In the end we simply ran out of time and resource to implement it successfully though, which was very disappointing, but it’s something we (Codemasters) have to accept and then move on to tell the fans and gamers honestly, and as soon as we can, that we can’t do one.

However, there were fixes that we had implemented in the preliminary patch that couldn’t be added as it would affect the AI in other ways.

Regarding the classic matches; they were never going to be included as the licensing surrounding them was an absolute nightmare. It would have been difficult at best, and suicidal at worst to include that mode given the minefield that is sportsperson image rights.

Do you think Codemasters would consider going down the Microsoft route of releasing public betas of games in the future, much like what was done with Halo?
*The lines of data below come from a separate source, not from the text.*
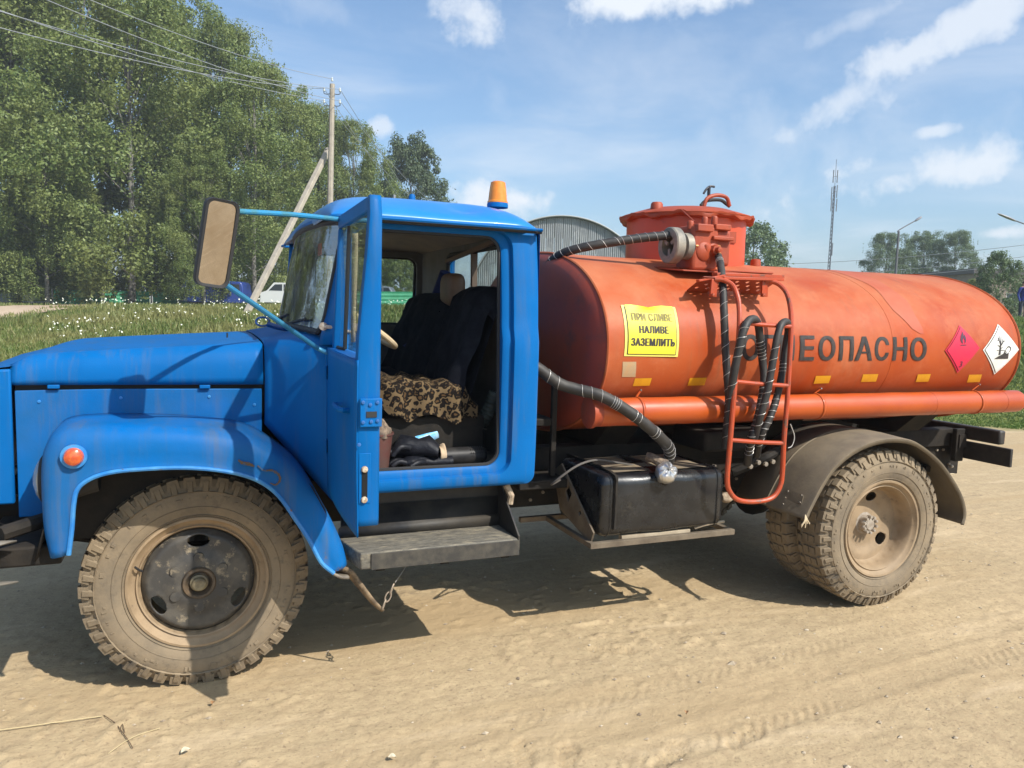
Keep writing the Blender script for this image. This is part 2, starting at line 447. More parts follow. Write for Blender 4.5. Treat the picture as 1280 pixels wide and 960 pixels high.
def feet(x, y):
    h = np.zeros_like(x)
    for (fx, fy, a, L) in FEET:
        u = (x-fx)*math.cos(a)+(y-fy)*math.sin(a); v = -(x-fx)*math.sin(a)+(y-fy)*math.cos(a)
        w = .048*(1-.25*np.cos(u/L*2*math.pi+.6))
        m = ((u/(L/2))**2+(v/w)**2)
        ins = 1/(1+np.exp((m-1)*9))
        h += ins*(-.006+.005*np.sign(np.sin(u*2*math.pi/.026)))+.004*np.exp(-((m-1.25)/.25)**2)
    return h
def axis_pts(lo, hi, step, far, grow=1.13):
    a = list(np.arange(lo, hi, step)); s = step
    b = [a[-1]]
    while b[-1] < far: s = min(s*grow, 45); b.append(b[-1]+s)
    s = step; c = [a[0]]
    while c[-1] > -far: s = min(s*grow, 45); c.append(c[-1]-s)
    return np.array(c[1:][::-1]+a+b[1:])
gx = axis_pts(-1.6, 5.6, .0145, 900, 1.06); gy = axis_pts(-3.0, .2, .0145, 900, 1.055)
GX, GY = np.meshgrid(gx, gy, indexing='ij')
GZ = terrain(GX, GY)+near(GX, GY)+feet(GX, GY)
pits = [(0, -.77), (0, .77), (3.77, -.99), (3.77, -.7), (3.77, .99), (3.77, .7)]
for a, b in pits:
    q = np.exp(-(((GX-a)/.14)**2+((GY-b)/.13)**2)**2); GZ = GZ*(1-q)+q*.004
me = bpy.data.meshes.new('ground')
nx, ny = GX.shape
co = np.stack([GX, GY, GZ], -1).reshape(-1, 3).astype(np.float32)
I = np.arange(nx*ny).reshape(nx, ny)
q = np.stack([I[:-1, :-1], I[1:, :-1], I[1:, 1:], I[:-1, 1:]], -1).reshape(-1, 4)
def fast_mesh(me, co, faces):
    nf, k = faces.shape
    me.vertices.add(len(co)); me.vertices.foreach_set('co', co.astype(np.float32).ravel())
    me.loops.add(nf*k); me.loops.foreach_set('vertex_index', faces.astype(np.int32).ravel())
    me.polygons.add(nf); me.polygons.foreach_set('loop_start', (np.arange(nf)*k).astype(np.int32))
    try: me.polygons.foreach_set('loop_total', np.full(nf, k, np.int32))
    except Exception: pass
    me.update(calc_edges=True); me.validate()
fast_mesh(me, co, q)
me.shade_smooth()
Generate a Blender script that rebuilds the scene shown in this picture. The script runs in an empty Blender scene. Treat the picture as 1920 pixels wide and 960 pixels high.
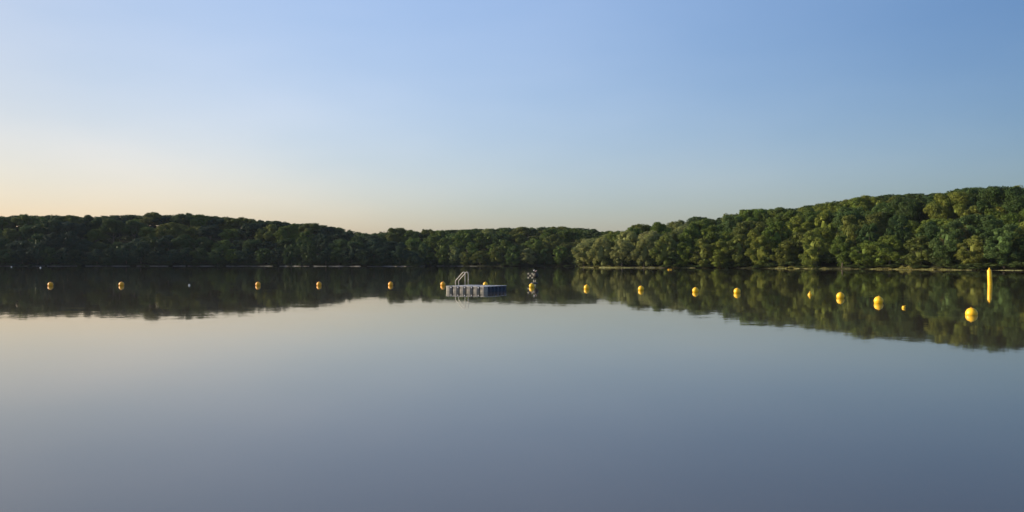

Betas work best for large, roaming games such MMORPGs (massively multiplayer online role-playing games) such as World of Warcraft, Lord of the Rings Online, that type of thing (your example, Halo, also has a large playing area). Cricket on the other hand focuses on an area 22 yards by 10 foot 😉

But more seriously, external beta testing tends to be for game environment rather than the AI, something Codemasters has traditionally preferred to keep in-house.

However, looking forward, we would be keen to add to our in-house cricket knowledge and have further input cricketing fans as part of the dev and testing teams, so they’ll know the precise differences in certain bowling methods, powerplays in ODIs, batting strategies.

Are there already plans for another version of BLIC? Is there likely to be a Wii version considered? Where do you see BLIC going for the next release?

We certainly have designs for a new version for release in the medium-term future – can’t say when at the moment but we’ll firm up a position later in the year I’d guess.

I’d hope it’ll move to Nintendo Wii – we’ve all seen the WiiWantCricket site and videos, for example – but I’m not involved in that decision so I can’t say yes or no (personally I think it’s just a pity Wii came to the fore a bit too late in the day for BLIC07 or we would have jumped at the chance to develop the game for it).

Furthermore I guess our cricket title would be moving fully to next generation though, and hopefully there’ll be a Playstation 3 version available alongside the PC and Xbox 360 games.

And finally, don’t forget that the PSP version of the game is coming out in the next couple of months, featuring a lot of new content and modes – if you fancy a game of cricket on the train, in the car or on the toilet, it’s perfect.

Thanks for the taking the time to talk to Cricket Web – we appreciate it

Cheers, and hopefully I’ll be able to let everyone know more on future releases of BLIC soon!